Il turco in Italia, Royal Opera House, review: 'clever'

This production of Rossini's early masterpiece is a masterclass in operatic comedy, says John Allison

Aleksandra Kurzak, Alessandro Corbelli and Ildebrando D'Arcangelo in Il turco in Italia
Retro gags: Aleksandra Kurzak, Alessandro Corbelli and Ildebrando D'Arcangelo in Il turco in Italia Credit: Photo: Alastair Muir

Not many opera houses take the trouble to do Il turco in Italia, still fewer to keep it coming back. So kudos to Covent Garden for this revival of its 2005 production of Rossini’s early comic masterpiece, a far more sophisticated work than often acknowledged. One aspect that has made it problematic today is its portrayal of a Turk rampant in Italy, but part of the cleverness of this production is the elegant dolce vita spin that makes it all right to laugh at the contrasting attitudes to love shown as much by the stereotyped Italians as by the titular Turk.

The retro gags fly fast again the staging by Moshe Leiser and Patrice Caurier, revived this time by Richard Gerard Jones, with vibrant designs transplanting the action to an Italian seaside resort of the Sixties. Though the characters lose no opportunity to make their entrances via Vespa or Cinquecento, the production allows room for the plot’s more interesting layers to unfold: this is not only in musical terms the most Mozartian of Rossini’s operas, something understood by the conductor Evelino Pidò, but a work that pays tribute to one of Mozart’s greatest plot devices - the puppeteer of human emotions, embodied in the poet Prosdocimo.
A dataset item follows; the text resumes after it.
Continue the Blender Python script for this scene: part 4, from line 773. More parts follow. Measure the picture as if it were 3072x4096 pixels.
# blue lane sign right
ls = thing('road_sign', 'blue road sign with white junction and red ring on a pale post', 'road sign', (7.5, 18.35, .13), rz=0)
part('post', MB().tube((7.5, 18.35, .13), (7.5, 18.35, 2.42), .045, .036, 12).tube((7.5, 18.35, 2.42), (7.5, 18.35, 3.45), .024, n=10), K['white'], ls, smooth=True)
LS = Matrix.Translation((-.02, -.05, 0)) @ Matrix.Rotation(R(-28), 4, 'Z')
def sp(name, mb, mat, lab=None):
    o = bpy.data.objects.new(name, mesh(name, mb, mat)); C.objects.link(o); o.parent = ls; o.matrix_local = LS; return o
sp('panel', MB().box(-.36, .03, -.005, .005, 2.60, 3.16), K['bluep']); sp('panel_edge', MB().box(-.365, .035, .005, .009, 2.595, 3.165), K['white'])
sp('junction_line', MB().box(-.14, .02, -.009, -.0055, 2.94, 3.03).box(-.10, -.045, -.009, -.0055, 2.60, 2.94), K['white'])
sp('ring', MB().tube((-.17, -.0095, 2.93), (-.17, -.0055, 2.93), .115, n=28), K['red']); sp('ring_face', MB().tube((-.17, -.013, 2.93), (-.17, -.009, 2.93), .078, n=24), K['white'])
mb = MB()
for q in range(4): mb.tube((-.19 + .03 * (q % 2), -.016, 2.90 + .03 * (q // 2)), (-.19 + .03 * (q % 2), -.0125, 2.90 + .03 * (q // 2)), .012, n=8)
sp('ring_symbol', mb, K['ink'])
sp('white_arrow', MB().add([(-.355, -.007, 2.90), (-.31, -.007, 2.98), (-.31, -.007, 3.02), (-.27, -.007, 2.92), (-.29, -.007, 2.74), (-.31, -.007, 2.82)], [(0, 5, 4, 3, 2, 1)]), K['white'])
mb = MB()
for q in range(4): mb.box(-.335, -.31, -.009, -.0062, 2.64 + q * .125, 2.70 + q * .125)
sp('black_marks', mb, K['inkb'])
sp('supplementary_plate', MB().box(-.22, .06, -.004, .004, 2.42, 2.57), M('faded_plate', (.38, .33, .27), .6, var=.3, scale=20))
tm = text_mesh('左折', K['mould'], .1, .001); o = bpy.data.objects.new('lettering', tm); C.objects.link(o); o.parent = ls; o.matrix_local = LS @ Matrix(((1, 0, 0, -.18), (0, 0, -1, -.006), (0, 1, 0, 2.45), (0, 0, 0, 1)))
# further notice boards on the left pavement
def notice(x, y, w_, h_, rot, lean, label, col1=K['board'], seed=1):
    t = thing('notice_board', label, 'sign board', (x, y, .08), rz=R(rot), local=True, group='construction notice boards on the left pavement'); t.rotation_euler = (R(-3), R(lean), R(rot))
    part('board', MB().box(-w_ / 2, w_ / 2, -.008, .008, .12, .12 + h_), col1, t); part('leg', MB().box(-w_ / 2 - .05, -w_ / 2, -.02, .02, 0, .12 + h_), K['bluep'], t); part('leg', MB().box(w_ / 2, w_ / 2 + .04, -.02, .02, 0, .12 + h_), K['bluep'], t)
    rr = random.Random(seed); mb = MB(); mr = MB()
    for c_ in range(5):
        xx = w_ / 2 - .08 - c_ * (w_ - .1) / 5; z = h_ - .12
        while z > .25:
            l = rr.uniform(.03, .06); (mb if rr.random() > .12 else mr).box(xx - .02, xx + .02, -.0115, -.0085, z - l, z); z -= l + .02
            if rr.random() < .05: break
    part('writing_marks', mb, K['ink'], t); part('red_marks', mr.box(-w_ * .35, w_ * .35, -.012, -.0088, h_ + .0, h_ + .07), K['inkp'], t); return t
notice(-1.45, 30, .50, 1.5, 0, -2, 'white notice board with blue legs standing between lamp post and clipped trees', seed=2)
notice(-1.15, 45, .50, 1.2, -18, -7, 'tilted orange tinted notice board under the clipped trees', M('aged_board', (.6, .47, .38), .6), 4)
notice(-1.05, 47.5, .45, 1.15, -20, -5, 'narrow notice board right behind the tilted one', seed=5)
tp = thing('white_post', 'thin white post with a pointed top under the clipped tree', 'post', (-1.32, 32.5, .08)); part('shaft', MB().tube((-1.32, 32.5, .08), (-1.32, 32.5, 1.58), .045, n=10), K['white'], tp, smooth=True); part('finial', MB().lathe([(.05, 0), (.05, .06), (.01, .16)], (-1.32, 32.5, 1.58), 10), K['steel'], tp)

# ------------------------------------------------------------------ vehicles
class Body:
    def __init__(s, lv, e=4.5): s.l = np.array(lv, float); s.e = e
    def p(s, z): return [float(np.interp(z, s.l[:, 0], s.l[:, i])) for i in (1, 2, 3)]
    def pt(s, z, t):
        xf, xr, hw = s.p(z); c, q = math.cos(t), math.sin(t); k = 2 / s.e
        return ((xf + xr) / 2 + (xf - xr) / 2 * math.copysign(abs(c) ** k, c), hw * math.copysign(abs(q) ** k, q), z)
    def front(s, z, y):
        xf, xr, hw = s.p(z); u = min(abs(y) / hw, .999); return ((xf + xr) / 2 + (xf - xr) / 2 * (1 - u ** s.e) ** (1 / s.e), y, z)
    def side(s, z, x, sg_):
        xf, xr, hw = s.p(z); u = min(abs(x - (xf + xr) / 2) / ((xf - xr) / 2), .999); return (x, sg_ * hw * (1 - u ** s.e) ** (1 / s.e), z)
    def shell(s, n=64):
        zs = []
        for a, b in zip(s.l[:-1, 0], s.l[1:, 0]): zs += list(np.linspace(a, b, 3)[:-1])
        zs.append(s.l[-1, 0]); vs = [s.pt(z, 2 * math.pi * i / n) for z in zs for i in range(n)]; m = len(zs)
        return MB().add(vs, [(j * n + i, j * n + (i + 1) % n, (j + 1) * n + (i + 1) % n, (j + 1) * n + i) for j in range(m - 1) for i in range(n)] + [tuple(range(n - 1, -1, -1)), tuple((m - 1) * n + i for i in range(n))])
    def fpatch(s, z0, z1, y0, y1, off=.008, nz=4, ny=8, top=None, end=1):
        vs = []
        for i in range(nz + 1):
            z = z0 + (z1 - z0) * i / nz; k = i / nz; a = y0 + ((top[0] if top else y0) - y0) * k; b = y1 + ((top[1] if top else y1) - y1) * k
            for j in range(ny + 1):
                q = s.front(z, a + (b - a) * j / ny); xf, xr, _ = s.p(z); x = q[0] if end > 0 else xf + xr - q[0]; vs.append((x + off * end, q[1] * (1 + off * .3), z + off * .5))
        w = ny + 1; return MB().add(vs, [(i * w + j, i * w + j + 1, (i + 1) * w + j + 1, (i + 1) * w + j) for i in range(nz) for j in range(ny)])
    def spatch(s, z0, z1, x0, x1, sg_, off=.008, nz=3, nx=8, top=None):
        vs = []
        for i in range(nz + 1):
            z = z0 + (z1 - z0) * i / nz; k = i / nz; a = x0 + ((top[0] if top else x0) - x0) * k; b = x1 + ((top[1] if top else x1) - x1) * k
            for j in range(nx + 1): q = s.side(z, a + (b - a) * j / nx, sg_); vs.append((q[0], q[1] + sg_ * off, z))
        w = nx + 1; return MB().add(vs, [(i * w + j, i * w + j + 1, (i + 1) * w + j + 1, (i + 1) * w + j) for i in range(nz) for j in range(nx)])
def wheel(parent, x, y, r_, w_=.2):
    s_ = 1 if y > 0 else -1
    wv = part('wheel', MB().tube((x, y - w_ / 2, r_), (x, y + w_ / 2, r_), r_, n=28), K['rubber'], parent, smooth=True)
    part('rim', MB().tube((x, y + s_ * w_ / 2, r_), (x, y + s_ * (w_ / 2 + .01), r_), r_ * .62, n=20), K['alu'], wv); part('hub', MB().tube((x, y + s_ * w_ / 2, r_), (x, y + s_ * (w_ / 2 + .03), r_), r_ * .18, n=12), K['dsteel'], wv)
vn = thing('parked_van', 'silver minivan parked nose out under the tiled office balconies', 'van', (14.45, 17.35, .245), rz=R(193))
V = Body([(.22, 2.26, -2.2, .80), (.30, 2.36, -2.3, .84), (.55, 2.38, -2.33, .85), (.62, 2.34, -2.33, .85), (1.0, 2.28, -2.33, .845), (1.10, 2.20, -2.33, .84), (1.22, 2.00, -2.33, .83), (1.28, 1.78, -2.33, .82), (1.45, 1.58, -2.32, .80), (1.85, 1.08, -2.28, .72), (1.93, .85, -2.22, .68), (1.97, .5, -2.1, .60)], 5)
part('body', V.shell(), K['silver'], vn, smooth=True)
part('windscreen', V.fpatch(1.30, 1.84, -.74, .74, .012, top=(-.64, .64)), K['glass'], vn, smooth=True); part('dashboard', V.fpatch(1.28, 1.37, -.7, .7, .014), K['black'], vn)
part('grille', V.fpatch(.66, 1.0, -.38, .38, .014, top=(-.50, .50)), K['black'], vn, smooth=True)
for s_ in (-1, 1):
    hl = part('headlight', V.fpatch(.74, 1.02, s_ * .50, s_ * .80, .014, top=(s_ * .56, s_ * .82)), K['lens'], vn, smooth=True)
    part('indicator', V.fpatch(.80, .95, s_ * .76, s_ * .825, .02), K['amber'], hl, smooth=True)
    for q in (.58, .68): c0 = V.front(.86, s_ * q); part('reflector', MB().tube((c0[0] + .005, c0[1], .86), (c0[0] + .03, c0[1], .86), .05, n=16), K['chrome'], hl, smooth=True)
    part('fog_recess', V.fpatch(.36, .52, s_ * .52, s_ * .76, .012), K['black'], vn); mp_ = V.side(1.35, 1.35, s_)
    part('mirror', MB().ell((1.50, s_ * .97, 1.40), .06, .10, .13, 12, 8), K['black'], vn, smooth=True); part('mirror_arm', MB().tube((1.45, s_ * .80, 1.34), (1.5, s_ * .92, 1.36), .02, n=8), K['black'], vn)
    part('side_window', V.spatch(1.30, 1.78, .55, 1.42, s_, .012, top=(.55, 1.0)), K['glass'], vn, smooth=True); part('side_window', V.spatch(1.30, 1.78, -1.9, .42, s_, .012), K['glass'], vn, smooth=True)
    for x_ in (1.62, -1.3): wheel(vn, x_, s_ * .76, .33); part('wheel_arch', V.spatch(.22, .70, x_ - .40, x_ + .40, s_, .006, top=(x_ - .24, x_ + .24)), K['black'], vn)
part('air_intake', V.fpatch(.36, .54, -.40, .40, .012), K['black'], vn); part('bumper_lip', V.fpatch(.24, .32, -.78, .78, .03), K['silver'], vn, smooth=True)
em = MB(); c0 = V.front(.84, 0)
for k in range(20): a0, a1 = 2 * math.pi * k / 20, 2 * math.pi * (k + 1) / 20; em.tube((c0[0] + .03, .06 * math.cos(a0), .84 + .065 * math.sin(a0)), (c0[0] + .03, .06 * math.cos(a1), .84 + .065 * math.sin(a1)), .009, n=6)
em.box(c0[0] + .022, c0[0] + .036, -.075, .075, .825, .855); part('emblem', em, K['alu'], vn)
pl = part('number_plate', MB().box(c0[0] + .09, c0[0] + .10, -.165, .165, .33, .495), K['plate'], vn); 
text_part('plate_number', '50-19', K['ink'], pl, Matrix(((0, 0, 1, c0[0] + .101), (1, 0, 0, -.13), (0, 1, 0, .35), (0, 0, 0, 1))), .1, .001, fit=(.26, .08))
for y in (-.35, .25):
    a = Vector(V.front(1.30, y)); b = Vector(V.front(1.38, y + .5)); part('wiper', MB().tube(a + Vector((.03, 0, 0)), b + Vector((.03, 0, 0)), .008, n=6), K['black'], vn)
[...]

Having Thomas Allen on stage again as the onstage dramatist who assists the characters in propelling their story into life certainly underlines this: one of the greatest Don Alfonsos in Covent Garden’s history, he makes the connection with the cynical philosopher in Così fan tutte very clear. He is one of two great veteran comic baritones here, the other being Alessandro Corbelli as the bumbling, put-upon and serially cuckolded old husband Don Geronio. Neither may have the tonal resources they did a decade ago, but their performances turn the evening into a master-class in operatic comedy and should not be missed.

One singer whose voice is gaining lustre is Aleksandra Kurzak, who delivers a star turn as the minx Fiorilla. Always a vivacious artist, the Polish soprano now displays complete control of her cheeky coloratura, focused all the way to the top to match her bright-eyed performance. There is also an unusually strong seconda donna: though still on Covent Garden’s young artist programme, the Irish mezzo-soprano Rachel Kelly is feisty as the gypsy Zaida. The bass Ildebrando D’Arcangelo is in virile voice as the predatory Selim, and as Don Narcisco the tenor Barry Banks has pinging top notes to complement his hilarious, Elvis-meets-Trotsky portrayal of an unlikely ladies’ man.